DATASET RECORDS ::
########################################

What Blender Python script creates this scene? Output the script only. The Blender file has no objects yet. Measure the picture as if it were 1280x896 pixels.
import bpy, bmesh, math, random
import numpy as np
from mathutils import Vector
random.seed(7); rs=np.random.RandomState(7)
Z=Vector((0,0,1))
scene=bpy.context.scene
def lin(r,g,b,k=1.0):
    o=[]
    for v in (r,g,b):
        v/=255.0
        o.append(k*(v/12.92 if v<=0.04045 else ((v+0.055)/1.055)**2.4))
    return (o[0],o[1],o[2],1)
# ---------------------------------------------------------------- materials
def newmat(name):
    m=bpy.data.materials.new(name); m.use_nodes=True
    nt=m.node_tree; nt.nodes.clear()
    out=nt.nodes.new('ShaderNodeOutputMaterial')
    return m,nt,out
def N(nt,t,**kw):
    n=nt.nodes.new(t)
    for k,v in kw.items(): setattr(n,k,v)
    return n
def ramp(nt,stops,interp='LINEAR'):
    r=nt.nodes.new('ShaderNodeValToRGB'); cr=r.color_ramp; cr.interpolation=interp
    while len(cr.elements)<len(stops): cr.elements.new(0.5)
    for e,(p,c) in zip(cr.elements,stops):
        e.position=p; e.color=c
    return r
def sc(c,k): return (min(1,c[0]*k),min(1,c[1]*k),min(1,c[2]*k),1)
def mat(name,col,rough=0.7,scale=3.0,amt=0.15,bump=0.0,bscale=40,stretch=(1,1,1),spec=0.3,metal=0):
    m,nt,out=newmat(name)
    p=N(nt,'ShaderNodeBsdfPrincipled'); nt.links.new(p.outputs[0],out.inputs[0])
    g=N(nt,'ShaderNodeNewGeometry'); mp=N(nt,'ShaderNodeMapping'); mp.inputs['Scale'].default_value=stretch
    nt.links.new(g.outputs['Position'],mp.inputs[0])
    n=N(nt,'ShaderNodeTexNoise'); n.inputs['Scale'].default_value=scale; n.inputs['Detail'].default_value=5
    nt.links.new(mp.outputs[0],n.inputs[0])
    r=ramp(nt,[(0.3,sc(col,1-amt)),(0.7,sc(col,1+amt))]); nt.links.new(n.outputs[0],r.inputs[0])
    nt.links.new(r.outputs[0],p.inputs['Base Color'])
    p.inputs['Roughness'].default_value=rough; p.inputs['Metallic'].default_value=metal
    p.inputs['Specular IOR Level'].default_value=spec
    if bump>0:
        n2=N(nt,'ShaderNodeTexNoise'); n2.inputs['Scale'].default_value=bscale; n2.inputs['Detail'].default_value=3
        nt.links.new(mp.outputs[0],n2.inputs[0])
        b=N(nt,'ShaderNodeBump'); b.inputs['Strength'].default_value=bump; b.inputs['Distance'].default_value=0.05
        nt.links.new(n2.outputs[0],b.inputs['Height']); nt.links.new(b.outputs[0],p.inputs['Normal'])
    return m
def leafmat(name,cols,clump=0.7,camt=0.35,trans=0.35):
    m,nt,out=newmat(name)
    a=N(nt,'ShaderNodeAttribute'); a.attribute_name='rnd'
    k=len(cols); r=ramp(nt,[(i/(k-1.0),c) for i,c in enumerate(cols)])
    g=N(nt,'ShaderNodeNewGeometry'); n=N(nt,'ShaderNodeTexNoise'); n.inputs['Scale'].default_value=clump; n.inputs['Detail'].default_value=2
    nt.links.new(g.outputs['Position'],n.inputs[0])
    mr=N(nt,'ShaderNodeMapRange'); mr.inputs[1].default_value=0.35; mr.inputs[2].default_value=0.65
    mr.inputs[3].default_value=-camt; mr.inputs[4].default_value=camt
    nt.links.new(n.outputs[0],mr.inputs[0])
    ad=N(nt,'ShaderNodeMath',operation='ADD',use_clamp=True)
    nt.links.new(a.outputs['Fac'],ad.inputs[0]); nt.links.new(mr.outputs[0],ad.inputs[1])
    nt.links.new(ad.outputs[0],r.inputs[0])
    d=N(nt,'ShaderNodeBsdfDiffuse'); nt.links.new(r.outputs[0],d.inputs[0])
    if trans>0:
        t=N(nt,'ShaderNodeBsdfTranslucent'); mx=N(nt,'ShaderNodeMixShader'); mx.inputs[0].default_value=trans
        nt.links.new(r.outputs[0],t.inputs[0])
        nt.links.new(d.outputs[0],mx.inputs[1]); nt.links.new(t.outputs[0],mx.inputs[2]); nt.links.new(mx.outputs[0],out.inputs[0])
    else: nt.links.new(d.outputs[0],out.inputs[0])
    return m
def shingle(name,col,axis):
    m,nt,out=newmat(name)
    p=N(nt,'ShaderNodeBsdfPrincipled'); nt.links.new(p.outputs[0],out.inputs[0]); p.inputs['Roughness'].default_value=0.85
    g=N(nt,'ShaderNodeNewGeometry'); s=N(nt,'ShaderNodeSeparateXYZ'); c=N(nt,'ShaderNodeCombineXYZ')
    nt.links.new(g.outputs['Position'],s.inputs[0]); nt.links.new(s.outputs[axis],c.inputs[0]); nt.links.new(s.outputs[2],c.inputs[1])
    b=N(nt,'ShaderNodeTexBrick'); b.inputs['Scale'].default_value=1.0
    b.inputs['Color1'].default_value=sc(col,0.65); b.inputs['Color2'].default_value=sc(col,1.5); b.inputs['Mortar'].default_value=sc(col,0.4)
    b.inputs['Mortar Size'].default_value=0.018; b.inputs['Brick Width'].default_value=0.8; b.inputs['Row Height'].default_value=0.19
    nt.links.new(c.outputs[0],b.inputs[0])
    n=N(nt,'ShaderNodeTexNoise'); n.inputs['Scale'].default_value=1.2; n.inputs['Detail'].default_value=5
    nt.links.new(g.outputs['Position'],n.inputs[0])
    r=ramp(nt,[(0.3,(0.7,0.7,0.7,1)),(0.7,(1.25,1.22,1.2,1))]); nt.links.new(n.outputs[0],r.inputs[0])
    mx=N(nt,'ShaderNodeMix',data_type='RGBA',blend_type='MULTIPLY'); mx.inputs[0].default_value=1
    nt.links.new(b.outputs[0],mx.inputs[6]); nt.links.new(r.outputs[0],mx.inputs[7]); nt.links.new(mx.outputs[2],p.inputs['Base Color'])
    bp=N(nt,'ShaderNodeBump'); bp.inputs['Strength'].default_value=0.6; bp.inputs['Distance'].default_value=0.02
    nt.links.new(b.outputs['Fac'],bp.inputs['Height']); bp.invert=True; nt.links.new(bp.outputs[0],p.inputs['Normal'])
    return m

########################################

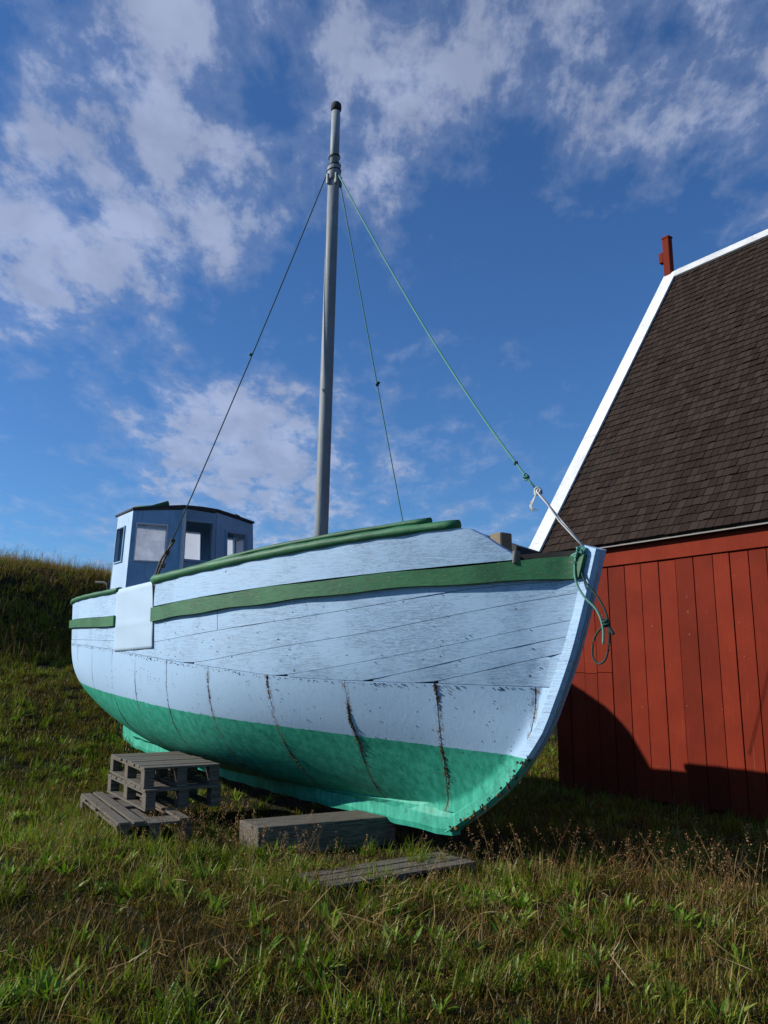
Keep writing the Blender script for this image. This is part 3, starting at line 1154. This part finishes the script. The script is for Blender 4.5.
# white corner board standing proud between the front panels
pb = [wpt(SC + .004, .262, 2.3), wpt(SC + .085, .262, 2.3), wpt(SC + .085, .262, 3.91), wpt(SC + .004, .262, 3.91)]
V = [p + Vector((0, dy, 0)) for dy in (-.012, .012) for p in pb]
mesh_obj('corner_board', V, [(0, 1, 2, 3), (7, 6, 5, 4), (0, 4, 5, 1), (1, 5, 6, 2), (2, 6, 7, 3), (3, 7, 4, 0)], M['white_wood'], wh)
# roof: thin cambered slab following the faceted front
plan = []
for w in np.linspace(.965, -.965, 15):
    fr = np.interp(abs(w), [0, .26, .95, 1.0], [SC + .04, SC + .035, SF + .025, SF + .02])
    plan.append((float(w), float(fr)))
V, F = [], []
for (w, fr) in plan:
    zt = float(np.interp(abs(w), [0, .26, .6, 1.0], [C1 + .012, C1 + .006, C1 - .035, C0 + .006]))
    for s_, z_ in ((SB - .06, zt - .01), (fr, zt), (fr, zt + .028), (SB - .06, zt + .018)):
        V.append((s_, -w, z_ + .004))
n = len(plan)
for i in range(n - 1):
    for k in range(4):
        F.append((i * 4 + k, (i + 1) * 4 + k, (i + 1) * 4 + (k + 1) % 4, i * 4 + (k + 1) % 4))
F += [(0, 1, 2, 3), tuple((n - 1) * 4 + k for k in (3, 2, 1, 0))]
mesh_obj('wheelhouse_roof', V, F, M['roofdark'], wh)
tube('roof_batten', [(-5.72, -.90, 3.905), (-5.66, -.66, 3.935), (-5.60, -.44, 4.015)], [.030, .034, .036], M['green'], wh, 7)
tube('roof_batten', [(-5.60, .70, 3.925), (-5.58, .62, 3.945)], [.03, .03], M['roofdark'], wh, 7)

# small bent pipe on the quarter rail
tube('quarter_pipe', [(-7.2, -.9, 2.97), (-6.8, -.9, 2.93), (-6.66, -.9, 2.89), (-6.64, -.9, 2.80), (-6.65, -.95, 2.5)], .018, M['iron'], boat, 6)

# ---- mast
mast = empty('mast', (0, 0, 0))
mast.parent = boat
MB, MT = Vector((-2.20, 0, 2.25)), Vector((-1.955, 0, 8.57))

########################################

DESCRIPTION OF THE TASK ::
Search the preceding listing for the word "scene" and pull out every line that holds it.

FULL OUTPUT ::
What Blender Python script creates this scene? Output the script only. The Blender file has no objects yet. Measure the picture as if it were 1280x896 pixels.
scene=bpy.context.scene